_Data lines_:

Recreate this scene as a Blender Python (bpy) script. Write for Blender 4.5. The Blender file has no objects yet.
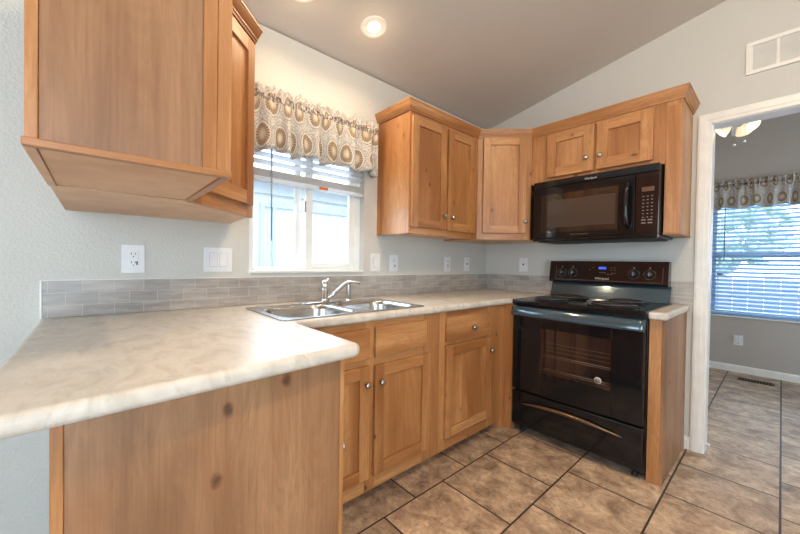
import bpy, bmesh, math, random
from mathutils import Vector, Matrix
random.seed(7)
R = math.radians
S = bpy.context.scene
COL = S.collection

# ------------------------------------------------------------------ camera
YAW, PIT, ROL = R(48.24), R(-0.734), R(0.901)
cam_d = bpy.data.cameras.new('camera')
cam_d.sensor_fit = 'HORIZONTAL'; cam_d.sensor_width = 36.0
cam_d.lens = 341.1 * 36.0 / 800.0
cam_d.clip_start = 0.02; cam_d.clip_end = 200
cam = bpy.data.objects.new('camera', cam_d); COL.objects.link(cam)
fw0 = Vector((-math.sin(YAW), math.cos(YAW), 0)); rt0 = Vector((math.cos(YAW), math.sin(YAW), 0)); uz = Vector((0, 0, 1))
fw = fw0 * math.cos(PIT) + uz * math.sin(PIT)
up0 = -fw0 * math.sin(PIT) + uz * math.cos(PIT)
cr, sr = math.cos(ROL), math.sin(ROL)
rt = rt0 * cr + up0 * sr
up = -rt0 * sr + up0 * cr
M3 = Matrix((rt, up, -fw)).transposed()
cam.matrix_world = Matrix.Translation((1.901, -2.807, 1.152)) @ M3.to_4x4()
S.camera = cam

# ------------------------------------------------------------------ view, world, large lights
S.view_settings.view_transform = 'Standard'
S.view_settings.look = 'None'
S.view_settings.exposure = 0.0
S.view_settings.gamma = 1.0
S.view_settings.use_curve_mapping = False
S.cycles.use_denoising = True
S.cycles.max_bounces = 10
S.cycles.diffuse_bounces = 5
S.cycles.transparent_max_bounces = 24
S.cycles.sample_clamp_indirect = 4.0
S.cycles.caustics_reflective = False
S.cycles.caustics_refractive = False

W = bpy.data.worlds.new('sky'); S.world = W; W.use_nodes = True
wn = W.node_tree.nodes; wl = W.node_tree.links
bg = wn['Background']
wg = wn.new('ShaderNodeTexGradient'); wc = wn.new('ShaderNodeTexCoord'); wm = wn.new('ShaderNodeMapping')
wr = wn.new('ShaderNodeValToRGB')
wm.inputs['Rotation'].default_value = (0, R(90), 0)
wl.new(wc.outputs['Generated'], wm.inputs[0]); wl.new(wm.outputs[0], wg.inputs[0]); wl.new(wg.outputs[0], wr.inputs[0])
wr.color_ramp.elements[0].color = (0.84, 0.92, 1.0, 1); wr.color_ramp.elements[1].color = (0.60, 0.80, 1.0, 1)
wl.new(wr.outputs[0], bg.inputs[0])
bg.inputs[1].default_value = 5.5

def area(name, loc, target, sx, sy, power, col):
    d = bpy.data.lights.new(name, 'AREA'); d.shape = 'RECTANGLE'; d.size = sx; d.size_y = sy
    d.energy = power; d.color = col
    o = bpy.data.objects.new(name, d); COL.objects.link(o)
    o.location = loc
    v = Vector(target) - Vector(loc)
    o.rotation_euler = v.to_track_quat('-Z', 'Y').to_euler()
    return o
# daylight entering by the living-room windows behind the camera
area('daylight_front_window', (1.7, -6.62, 1.55), (1.5, 0, 1.2), 2.3, 1.5, 32, (0.50, 0.79, 1.0))
area('daylight_patio_door', (4.12, -3.6, 1.15), (0, -3.2, 1.1), 1.7, 1.9, 50, (0.50, 0.79, 1.0))
area('daylight_kitchen_window', (-0.16, -1.83, 1.36), (1.2, -1.6, 0.6), 0.7, 0.45, 6, (0.72, 0.88, 1.0))

area('fill_dining_side', (4.12, 1.3, 1.5), (1.5, 1.6, 0.7), 1.2, 1.1, 20, (0.48, 0.76, 1.0))  # added fill light, brightens the dining room from an unseen side

# ------------------------------------------------------------------ materials
def newmat(name):
    m = bpy.data.materials.new(name); m.use_nodes = True
    nt = m.node_tree; b = nt.nodes['Principled BSDF']
    return m, nt, b
def N(nt, t, **kw):
    n = nt.nodes.new(t)
    for k, v in kw.items():
        if hasattr(n, k): setattr(n, k, v)
        else: n.inputs[k].default_value = v
    return n
def ramp(nt, src, stops):
    r = nt.nodes.new('ShaderNodeValToRGB'); cr_ = r.color_ramp
    while len(cr_.elements) < len(stops): cr_.elements.new(0.5)
    for e, (p, c) in zip(cr_.elements, stops):
        e.position = p; e.color = (c[0], c[1], c[2], 1) if len(c) == 3 else c
    nt.links.new(src, r.inputs[0]); return r
def mapping(nt, src, scale=(1, 1, 1), loc=(0, 0, 0), rot=(0, 0, 0)):
    m = nt.nodes.new('ShaderNodeMapping'); m.inputs['Scale'].default_value = scale
    m.inputs['Location'].default_value = loc; m.inputs['Rotation'].default_value = rot
    nt.links.new(src, m.inputs[0]); return m.outputs[0]
def mathn(nt, op, a, b=None, clamp=False):
    n = nt.nodes.new('ShaderNodeMath'); n.operation = op; n.use_clamp = clamp
    for i, v in enumerate((a, b)):
        if v is None: continue
        if isinstance(v, (int, float)): n.inputs[i].default_value = v
        else: nt.links.new(v, n.inputs[i])
    return n.outputs[0]
def mixc(nt, fac, a, b, mode='MIX'):
    n = nt.nodes.new('ShaderNodeMix'); n.data_type = 'RGBA'; n.blend_type = mode
    if isinstance(fac, (int, float)): n.inputs[0].default_value = fac
    else: nt.links.new(fac, n.inputs[0])
    for i, v in ((6, a), (7, b)):
        if isinstance(v, tuple): n.inputs[i].default_value = (*v[:3], 1)
        else: nt.links.new(v, n.inputs[i])
    return n.outputs[2]
def bump(nt, b, h, strength=0.2, dist=0.01):
    n = nt.nodes.new('ShaderNodeBump'); n.inputs['Strength'].default_value = strength; n.inputs['Distance'].default_value = dist
    nt.links.new(h, n.inputs['Height']); nt.links.new(n.outputs[0], b.inputs['Normal'])

def plain(name, col, rough=0.5, metal=0.0, coat=0.0, spec=0.5, emit=None, es=0, noise=0.04):
    m, nt, b = newmat(name)
    tc = N(nt, 'ShaderNodeTexCoord')
    nz = N(nt, 'ShaderNodeTexNoise', Scale=14.0, Detail=3.0); nt.links.new(tc.outputs['Object'], nz.inputs['Vector'])
    lo = tuple(max(0, c * (1 - noise)) for c in col); hi = tuple(min(1, c * (1 + noise)) for c in col)
    r = ramp(nt, nz.outputs['Fac'], [(0.3, lo), (0.7, hi)])
    nt.links.new(r.outputs[0], b.inputs['Base Color'])
    b.inputs['Roughness'].default_value = rough; b.inputs['Metallic'].default_value = metal
    b.inputs['Coat Weight'].default_value = coat; b.inputs['Specular IOR Level'].default_value = spec
    if emit:
        b.inputs['Emission Color'].default_value = (*emit, 1); b.inputs['Emission Strength'].default_value = es
    return m

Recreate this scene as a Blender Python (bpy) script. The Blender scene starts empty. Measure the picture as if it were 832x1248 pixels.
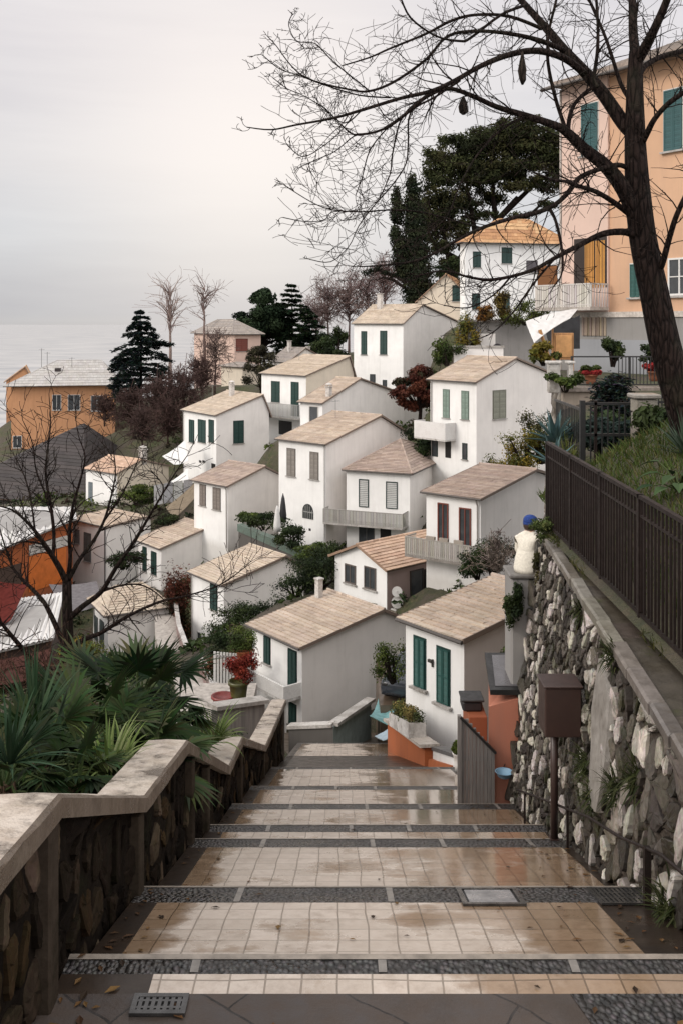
import bpy, bmesh, math, random
import numpy as np
from mathutils import Vector, Matrix, Euler, noise as mnoise
R = math.radians
scene = bpy.context.scene
COL = scene.collection
F, HZ, CU = 1200.0, 395.0, 416.0
# photo pixel (832x1248) at a chosen distance -> point of the place (eye at the origin, looking along +Y)
def P(u, v, Y): return Vector(((u - CU) * Y / F, Y, -(v - HZ) * Y / F))
def zst(Y): return -(461.0 * Y + 1831.0) / F          # line of the step edges

# ------------------------------------------------------------------ camera
cam = bpy.data.cameras.new('camera'); co = bpy.data.objects.new('camera', cam); COL.objects.link(co)
cam.lens = F / 1248 * 36; cam.sensor_width = 36; cam.shift_y = -(624 - HZ) / 1248
cam.clip_start = 0.2; cam.clip_end = 90000
co.rotation_euler = (R(90), 0, 0); scene.camera = co
scene.view_settings.view_transform = 'Standard'; scene.view_settings.look = 'None'
scene.view_settings.exposure = 0; scene.view_settings.gamma = 1

# ------------------------------------------------------------------ materials
MATS = {}
def nt(name):
    m = bpy.data.materials.new(name); m.use_nodes = True
    t = m.node_tree; b = t.nodes['Principled BSDF']; MATS[name] = m
    return m, t, b
def N(t, kind, **kw):
    n = t.nodes.new(kind)
    for k, v in kw.items():
        if k in n.inputs.keys(): n.inputs[k].default_value = v
        else: setattr(n, k, v)
    return n
def L(t, a, b): t.links.new(a, b)
def ramp(t, fac, stops):
    r = t.nodes.new('ShaderNodeValToRGB'); e = r.color_ramp.elements
    while len(e) < len(stops): e.new(0.5)
    for i, (p, c) in enumerate(stops):
        e[i].position = p; e[i].color = (c[0], c[1], c[2], 1) if isinstance(c, (tuple, list)) else (c, c, c, 1)
    L(t, fac, r.inputs[0]); return r.outputs[0]
def mixc(t, fac, a, b, mode='MIX'):
    m = t.nodes.new('ShaderNodeMix'); m.data_type = 'RGBA'; m.blend_type = mode; m.clamp_factor = True
    for s, x in ((0, fac), (6, a), (7, b)):
        if isinstance(x, (int, float)): m.inputs[s].default_value = x
        elif isinstance(x, (tuple, list)): m.inputs[s].default_value = (x[0], x[1], x[2], 1)
        else: L(t, x, m.inputs[s])
    return m.outputs[2]
def math_(t, op, a, b=0.0, c=None):
    m = t.nodes.new('ShaderNodeMath'); m.operation = op
    for i, x in enumerate((a, b, c)):
        if x is None: continue
        if isinstance(x, (int, float)): m.inputs[i].default_value = x
        else: L(t, x, m.inputs[i])
    return m.outputs[0]
def pos(t, scale=(1, 1, 1)):
    g = t.nodes.new('ShaderNodeNewGeometry'); mp = t.nodes.new('ShaderNodeMapping'); mp.inputs['Scale'].default_value = scale
    L(t, g.outputs['Position'], mp.inputs[0]); return mp.outputs[0]
def noise(t, vec, scale, detail=4, rough=0.55):
    n = N(t, 'ShaderNodeTexNoise', Scale=scale, Detail=detail, Roughness=rough); L(t, vec, n.inputs['Vector']); return n.outputs[0]
def bump(t, b, h, strength=0.3, dist=0.02):
    n = N(t, 'ShaderNodeBump', Strength=strength, Distance=dist); L(t, h, n.inputs['Height']); L(t, n.outputs[0], b.inputs['Normal'])

def plaster(name, base, dirt=(0.33, 0.30, 0.26), amount=0.35):
    m, t, b = nt(name)
    big = noise(t, pos(t), 0.55, 5, 0.6)
    streak = noise(t, pos(t, (1.6, 1.6, 0.16)), 1.6, 5, 0.65)
    fine = noise(t, pos(t), 26, 3)
    c = mixc(t, ramp(t, big, [(0.35, 0), (0.75, 1)]), base, tuple(x * 0.86 for x in base))
    s = ramp(t, streak, [(0.5, 0), (0.78, 1)])
    c = mixc(t, math_(t, 'MULTIPLY', s, amount), c, dirt)
    tc = t.nodes.new('ShaderNodeTexCoord'); sp = t.nodes.new('ShaderNodeSeparateXYZ'); L(t, tc.outputs['Object'], sp.inputs[0])
    low = ramp(t, math_(t, 'ADD', sp.outputs[2], math_(t, 'MULTIPLY', streak, 0.9)), [(0.3, 1), (1.15, 0)])
    c = mixc(t, math_(t, 'MULTIPLY', low, 0.45), c, dirt)
    c = mixc(t, math_(t, 'MULTIPLY', fine, 0.12), c, tuple(x * 0.7 for x in base))
    L(t, c, b.inputs['Base Color']); b.inputs['Roughness'].default_value = 0.85
    bump(t, b, math_(t, 'ADD', fine, math_(t, 'MULTIPLY', big, 2.0)), 0.25, 0.015)
    return m
def vcol(name, rough=0.75, tint=(1, 1, 1), nscale=9, namt=0.45, bumpd=0.01, spec=0.4, moss=None, wet=False):
    """colour from the mesh's face colours, broken up by noise"""
    m, t, b = nt(name)
    a = t.nodes.new('ShaderNodeAttribute'); a.attribute_name = 'Col'
    n1 = noise(t, pos(t), nscale, 5, 0.65); n2 = noise(t, pos(t), nscale * 0.12, 4)
    c = mixc(t, 1.0, a.outputs['Color'], tint, 'MULTIPLY')
    c = mixc(t, math_(t, 'MULTIPLY', ramp(t, n1, [(0.35, 0), (0.7, 1)]), namt), c, mixc(t, 1.0, c, (0.42, 0.4, 0.38), 'MULTIPLY'))
    c = mixc(t, math_(t, 'MULTIPLY', ramp(t, n2, [(0.45, 0), (0.7, 1)]), namt), c, mixc(t, 1.0, c, (0.6, 0.57, 0.54), 'MULTIPLY'))
    if moss: c = mixc(t, math_(t, 'MULTIPLY', ramp(t, noise(t, pos(t), 2.3, 6, 0.7), [(0.55, 0), (0.68, 1)]), 0.7), c, moss)
    L(t, c, b.inputs['Base Color'])
    if wet:
        L(t, ramp(t, n2, [(0.4, rough), (0.62, 0.28)]), b.inputs['Roughness'])
    else: b.inputs['Roughness'].default_value = rough
    b.inputs['Specular IOR Level'].default_value = spec
    bump(t, b, n1, 0.5, bumpd); return m
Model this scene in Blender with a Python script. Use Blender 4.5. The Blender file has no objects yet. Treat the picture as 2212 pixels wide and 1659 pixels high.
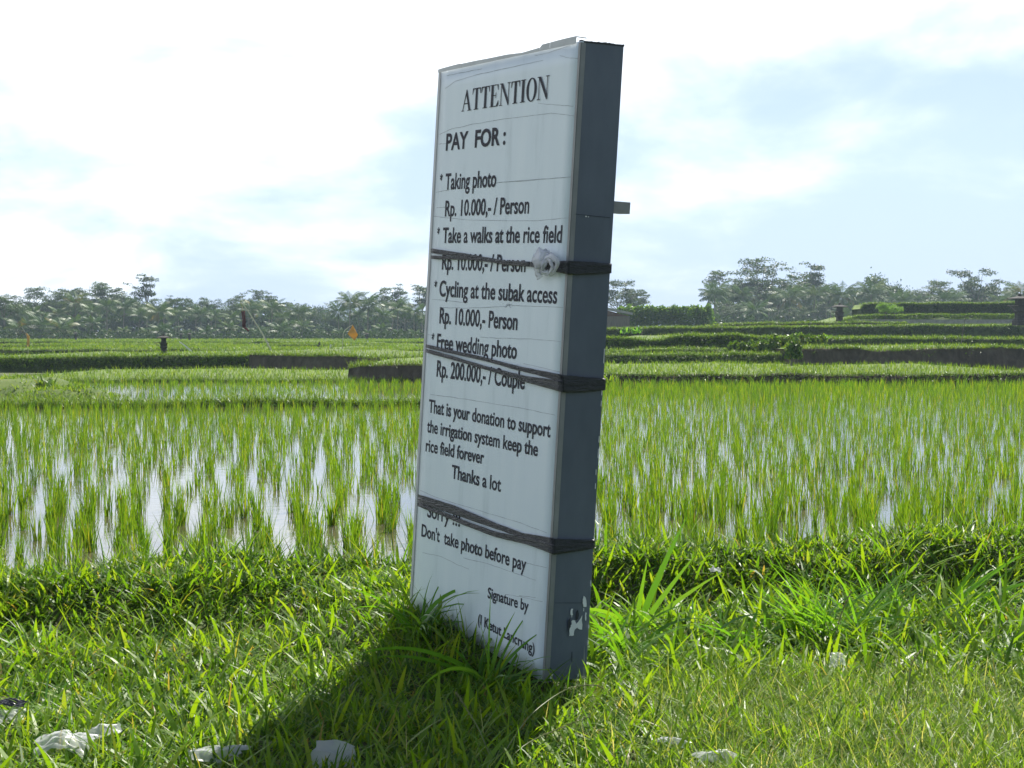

_Instructions to follow_: Take the lines above from the top of the records through the one with "S.camera = cam" and repeat them exactly, without any pictures.

_Written answer_:
Recreate this scene as a Blender Python (bpy) script. Write for Blender 4.5. The Blender file has no objects yet.
import bpy, bmesh, math, random
from mathutils import Vector, Matrix
random.seed(7)
R = math.radians
S = bpy.context.scene
COL = S.collection

# ------------------------------------------------------------------ camera
YAW, PIT, ROL = R(48.24), R(-0.734), R(0.901)
cam_d = bpy.data.cameras.new('camera')
cam_d.sensor_fit = 'HORIZONTAL'; cam_d.sensor_width = 36.0
cam_d.lens = 341.1 * 36.0 / 800.0
cam_d.clip_start = 0.02; cam_d.clip_end = 200
cam = bpy.data.objects.new('camera', cam_d); COL.objects.link(cam)
fw0 = Vector((-math.sin(YAW), math.cos(YAW), 0)); rt0 = Vector((math.cos(YAW), math.sin(YAW), 0)); uz = Vector((0, 0, 1))
fw = fw0 * math.cos(PIT) + uz * math.sin(PIT)
up0 = -fw0 * math.sin(PIT) + uz * math.cos(PIT)
cr, sr = math.cos(ROL), math.sin(ROL)
rt = rt0 * cr + up0 * sr
up = -rt0 * sr + up0 * cr
M3 = Matrix((rt, up, -fw)).transposed()
cam.matrix_world = Matrix.Translation((1.901, -2.807, 1.152)) @ M3.to_4x4()
S.camera = cam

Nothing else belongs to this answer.